Minimalism in Afghanistan

By Dave Anderson:

I have advocated foreign policy minimalism which means identifying core US interests and pursuing them but not caring about who controls a local smuggling route as long as control of that smuggling route does not directly threaten a core US interest.  The overwhelming US strategic interest in Afghanistan is to minimize the capacity and willingness of global far strike terrorist groups from striking at the US, its citizens or US allies.  That is it.  Propping up the Karzai government should be at best a tertiary goal.

US intelligence has long reported that the vast majority of the fighters in Afghanistan are "accidental guerrillas," who are shooting at the US, ISAF and Afghan government forces for purely local reasons that include the fact that there is a shit town of foreigners who are trying to impose their will onto the local turf.  The number of far enemy/long range strike terrorist groups and fighters is fairly small.  

It actually sounds like Gates, Obama and others are starting to focus on the fact that we really should not care too much about who controls the timber a smuggling routes in the Korengal Valley, or the poppy fields near Khandahar. Most of the people who are shooting at US forces are not going to attempt to blow up an airliner or their crotch near Detroit.  

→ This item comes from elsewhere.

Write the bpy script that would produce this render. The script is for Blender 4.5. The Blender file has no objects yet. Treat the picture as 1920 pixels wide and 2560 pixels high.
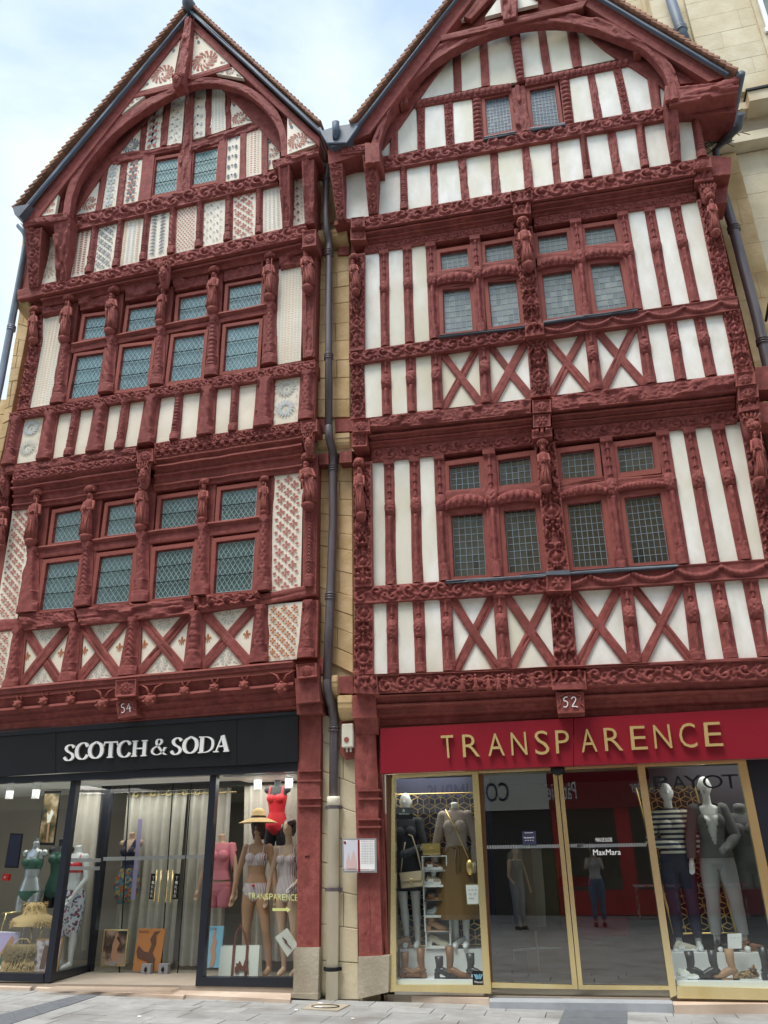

"The Taliban, we recognize, are part of the political fabric of
Afghanistan at this point," Gates told AFP. "The question is whether
they are prepared to play a legitimate role in the political fabric of
Afghanistan going forward, meaning participating in elections, meaning
not assassinating local officials and killing families

Addressing local problems and cutting local deals that address the concerns of the local elites on the ground should allow the US to focus on the small number of far enemy/distant strike groups far more effectively and with a far higher probability of success.  We have to make peace with enemies, not friends, and making peace with enemies we are fighting over tertiary concerns should be a step forward to achievable goals.